The 60% solution is a budgeting method that suggests allocating 60% of your income to fixed and essential expenses, such as housing, transportation, food and healthcare. The remaining 40% of your income is then divided between savings and non-essential expenses, such as entertainment, dining out and shopping.
The idea behind this method is that by allocating 60% of your income to essential expenses, you can make sure that your basic needs are met and that you are saving enough to reach your financial goals. The remaining 40% of your income is divided equally into four different categories, with each category allocated 10%. They are:
Long-term savings: This is your emergency fund and money for long-term investments.
Short-term savings: This category is to be put into a separate account where it can be simply accessed to transfer funds to your everyday account. The money in this category is used for things such as vacations, irregular expenses, and larger wants. The idea is to be able to spend all of this money over the course of a year.

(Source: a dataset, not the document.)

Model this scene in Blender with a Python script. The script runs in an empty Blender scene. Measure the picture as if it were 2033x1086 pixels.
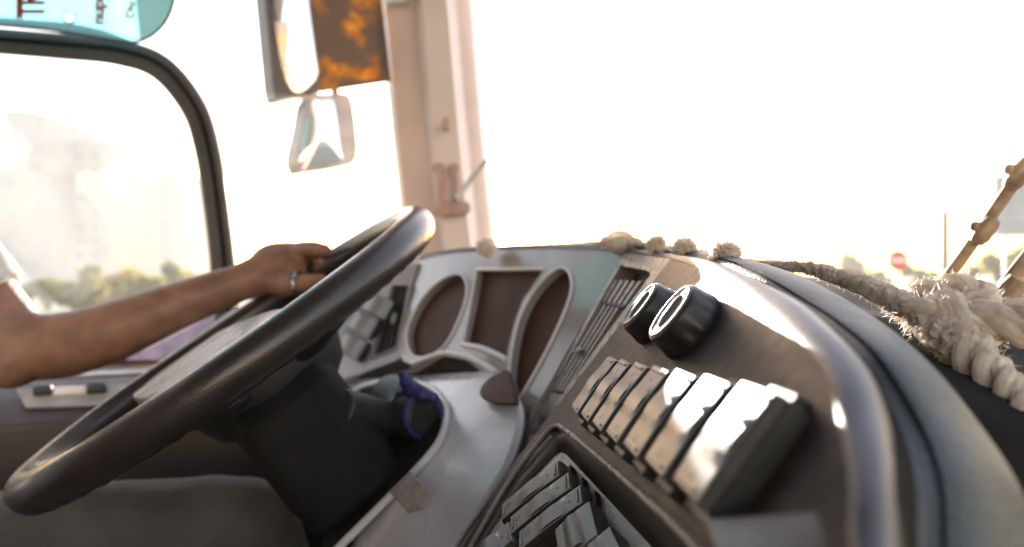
import bpy, bmesh, math, random
from mathutils import Vector, Matrix, noise
from mathutils.geometry import tessellate_polygon
R = math.radians
random.seed(7)
S = bpy.context.scene
COL = S.collection

# ------------------------------------------------------------------ camera
EYE = 2.0                                   # lens height above the road
F, CU, CV = 1400.0, 1016.5, 543.0           # focal length and centre in photo pixels
cd = bpy.data.cameras.new('camera')
cam = bpy.data.objects.new('camera', cd); COL.objects.link(cam)
cam.location = (0, 0, EYE); cam.rotation_euler = (R(90), 0, 0)
cd.sensor_width = 36.0; cd.lens = 36.0 * F / 2033.0
cd.clip_start = 0.01; cd.clip_end = 2000
cd.dof.use_dof = True; cd.dof.focus_distance = 0.43; cd.dof.aperture_fstop = 5.0
S.camera = cam

# ------------------------------------------------------------------ light
SUN_DIR = Vector((-0.040, 1.0, 0.145)).normalized()
w = bpy.data.worlds.new('World'); S.world = w; w.use_nodes = True
nt = w.node_tree
bg = nt.nodes['Background']
sky = nt.nodes.new('ShaderNodeTexSky'); sky.sky_type = 'NISHITA'; sky.sun_disc = False
sky.sun_elevation = math.asin(SUN_DIR.z); sky.sun_rotation = math.atan2(SUN_DIR.x, SUN_DIR.y)
sky.air_density = 1.2; sky.dust_density = 0.6; sky.ozone_density = 0.0
warm = nt.nodes.new('ShaderNodeMix'); warm.data_type = 'RGBA'; warm.blend_type = 'MULTIPLY'; warm.inputs[0].default_value = 1
warm.inputs[7].default_value = (1.01, .885, 1.03, 1)                       # smoggy, slightly pink daylight
nt.links.new(sky.outputs[0], warm.inputs[6]); nt.links.new(warm.outputs[2], bg.inputs[0]); bg.inputs[1].default_value = 0.15
sd = bpy.data.lights.new('sun', 'SUN'); sd.energy = 5.0; sd.angle = R(0.5); sd.color = (1, .93, .84)
sun = bpy.data.objects.new('sun', sd); COL.objects.link(sun)
sun.rotation_euler = SUN_DIR.to_track_quat('Z', 'Y').to_euler(); sun.location = SUN_DIR * 50
S.view_settings.view_transform = 'Standard'; S.view_settings.look = 'None'
S.view_settings.exposure = 2.45; S.view_settings.gamma = 1.0
S.cycles.max_bounces = 8; S.cycles.transparent_max_bounces = 16; S.cycles.volume_bounces = 1
S.cycles.caustics_reflective = False; S.cycles.caustics_refractive = False
try: S.cycles.use_denoising = True
except Exception: pass

# ------------------------------------------------------------------ helpers
def W(x, y, z): return Vector((x, y, z + EYE))
def P(u, v, d): return W((u - CU) / F * d, d, -(v - CV) / F * d)      # place seen at (u, v), d metres away
class Plane:
    def __init__(s, n, p): s.n = Vector(n).normalized(); s.p = Vector(p)
    def at(s, u, v, h=0.0):
        o = Vector((0, 0, EYE)); q = Vector(((u - CU) / F, 1, -(v - CV) / F))
        return o + q * ((s.p + s.n * h - o).dot(s.n) / q.dot(s.n))
    def many(s, pts, h=0.0): return [s.at(u, v, h) for u, v in pts]
def plane3(a, b, c, toward=None):
    n = (b - a).cross(c - a)
    if n.dot(Vector((0, 0, EYE)) - a) < 0: n = -n
    return Plane(n, a)

def cat(pts, n=8, closed=False):
    """smooth curve through points"""
    pts = [Vector(p) for p in pts]; m = len(pts); out = []
    segs = m if closed else m - 1
    for i in range(segs):
        if closed: p0, p1, p2, p3 = pts[(i-1) % m], pts[i], pts[(i+1) % m], pts[(i+2) % m]
        else:
            p1, p2 = pts[i], pts[i+1]
            p0 = pts[i-1] if i else p1 * 2 - p2
            p3 = pts[i+2] if i + 2 < m else p2 * 2 - p1
        for k in range(n):
            t = k / n
            out.append(.5 * ((2*p1) + (p2-p0)*t + (2*p0-5*p1+4*p2-p3)*t*t + (3*p1-p0-3*p2+p3)*t**3))
    if not closed: out.append(pts[-1])
    return out
def cat2(pts, n=8, closed=False): return [(p.x, p.y) for p in cat([(a, b, 0) for a, b in pts], n, closed)]

def tube(bm, path, r, sides=12, closed=False, cap=True, up=None, sy=1.0):
    path = [Vector(p) for p in path]; m = len(path)
    rs = r if isinstance(r, (list, tuple)) else [r] * m
    rings = []; prev = None; fixed = None
    if closed:                              # one steady frame all round, so that the ring closes without a twist
        fixed = Vector((0, 0, 0))
        for i in range(m): fixed += path[i - 1].cross(path[i])
        o_ = path[0]; fixed = sum(((path[i-1] - o_).cross(path[i] - o_) for i in range(m)), Vector((0, 0, 0)))
        if fixed.length < 1e-12: fixed = None
        else: fixed.normalize()
    for i, p in enumerate(path):
        if closed: t = path[(i+1) % m] - path[i-1]
        else: t = path[min(i+1, m-1)] - path[max(i-1, 0)]
        t.normalize()
        if fixed is not None: a = fixed
        elif prev is None:
            a = Vector(up) if up is not None else (Vector((0, 0, 1)) if abs(t.z) < .9 else Vector((1, 0, 0)))
        else: a = prev
        a = (a - t * a.dot(t)).normalized(); prev = a; b = t.cross(a)
        rings.append([bm.verts.new(p + (a * math.cos(k*2*math.pi/sides) * sy + b * math.sin(k*2*math.pi/sides)) * rs[i]) for k in range(sides)])
    for i in range(m if closed else m - 1):
        A, B = rings[i], rings[(i+1) % m]
        for k in range(sides): bm.faces.new((A[k], A[(k+1) % sides], B[(k+1) % sides], B[k]))
    if cap and not closed:
        bm.faces.new(rings[0][::-1]); bm.faces.new(rings[-1])
def grid(bm, rows, close_v=False):
    vs = [[bm.verts.new(p) for p in r] for r in rows]
    for i in range(len(vs) - 1):
        n = len(vs[i])
        for j in range(n if close_v else n - 1):
            bm.faces.new((vs[i][j], vs[i][(j+1) % n], vs[i+1][(j+1) % n], vs[i+1][j]))
    return vs
def box(bm, c, ax, ay, az):
    c = Vector(c); v = [bm.verts.new(c + ax*i + ay*j + az*k) for i in (-1, 1) for j in (-1, 1) for k in (-1, 1)]
    for f in ((0,1,3,2), (4,6,7,5), (0,4,5,1), (2,3,7,6), (0,2,6,4), (1,5,7,3)): bm.faces.new([v[i] for i in f])
def prism(bm, pts, vec):
    a = [bm.verts.new(p) for p in pts]; b = [bm.verts.new(Vector(p) + vec) for p in pts]; n = len(pts)
    bm.faces.new(a); bm.faces.new(b[::-1])
    for i in range(n): bm.faces.new((a[i], b[i], b[(i+1) % n], a[(i+1) % n]))
def plate(bm, outer, holes, vec, hole_vec=None):
    """flat plate with openings, walls going back by vec"""
    loops = [list(outer)] + [list(h) for h in holes]
    flat = [p for l in loops for p in l]
    tris = tessellate_polygon([[Vector(p) for p in l] for l in loops])
    vs = [bm.verts.new(p) for p in flat]
    for t in tris:
        try: bm.faces.new([vs[i] for i in t])
        except ValueError: pass
    o = 0
    for k, l in enumerate(loops):
        n = len(l); v = vec if k == 0 else (hole_vec or vec)
        b = [bm.verts.new(Vector(p) + v) for p in l]
        for i in range(n): bm.faces.new((vs[o+i], vs[o+(i+1) % n], b[(i+1) % n], b[i]))
        o += n
def obj(name, bm, m, parent=None, smooth=True, bevel=0, seg=2, sub=0, solid=0, angle=35):
    bmesh.ops.recalc_face_normals(bm, faces=bm.faces[:])
    me = bpy.data.meshes.new(name); bm.to_mesh(me); bm.free()
    o = bpy.data.objects.new(name, me); COL.objects.link(o)
    if m: me.materials.append(m)
    if solid: s = o.modifiers.new('s', 'SOLIDIFY'); s.thickness = solid; s.offset = -1
    if bevel:
        b = o.modifiers.new('b', 'BEVEL'); b.width = bevel; b.segments = seg; b.limit_method = 'ANGLE'; b.angle_limit = R(30)
    if sub: s = o.modifiers.new('u', 'SUBSURF'); s.levels = sub; s.render_levels = sub
    if smooth:
        for p in me.polygons: p.use_smooth = True
        if not sub:
            try: me.set_sharp_from_angle(angle=R(angle))
            except Exception: pass
    if parent is not None: adopt(o, parent)
    return o
def adopt(o, parent):
    o.parent = parent
    o.matrix_parent_inverse = world_of(parent).inverted()
def world_of(o):
    mm = o.matrix_basis.copy()
    return (world_of(o.parent) @ o.matrix_parent_inverse @ mm) if o.parent else mm
def thing(name, label, cat_, loc=(0, 0, 0), group=None):
    o = bpy.data.objects.new(name, None); COL.objects.link(o); o.location = loc; o.empty_display_size = .05
    return tag(o, label, cat_, group)
def tag(o, label, cat_, group=None):
    o['label'] = label; o['category'] = cat_
    if group: o['group'] = group
    return o
def struct(o): o['kind'] = 'structure'; return o
B = bmesh.new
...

Retirement: This is your superannuation fund or a form of long-term investment that you intend to utilise for retirement. Salary sacrificing 10% of your income is a simple way to achieve this.
Fun money: The final 10% is where the “wants” come in. Fun money covers all unnecessary expenses such as dining out or buying some new shoes. The 60% solution is a relatively simple and easy to follow method. It can be a good starting point for those who are new to budgeting. It is also flexible enough to be adapted to different income levels and expenses. It also prioritises essential expenses over non-essential expenses, which can help you stay on track with your financial goals.
Who should try this method?
If you’re someone who enjoys automating things, this method is a great way to increase your savings. If the 50/30/20 method does not allow you to pay your bills and necessary expenses comfortably, then this method may be perfect as it allows another 10% of your income to be used for bills.
Considerations
There are many considerations to take into account when utilising the 60% solution method. These include:
Track your expenses: Although 60% of your income goes towards fixed and essential expenses, it is important that you still track these expenses. Although 60% may sound like a lot, there is still a chance that you will go over the 60% without even knowing.
Don’t spend it if you don’t need to: This relates to many other budgeting methods as well. Just because there is 10% of allocated money for fun, if you don’t feel the need to use it that pay cycle, then don’t. Rather than spending the money for the sake of it, add it to either your short or long-term investments.
Retirement may not require 10%: Living in Australia has many benefits for its working citizens. Our superannuation is quite good in comparison to many other parts of the world. If you don’t feel like it’s viable to salary sacrifice 10% into your super, then you can always lower it to 5% and spend the other 5% in another more important category. This is entirely dependent on your individual circumstances.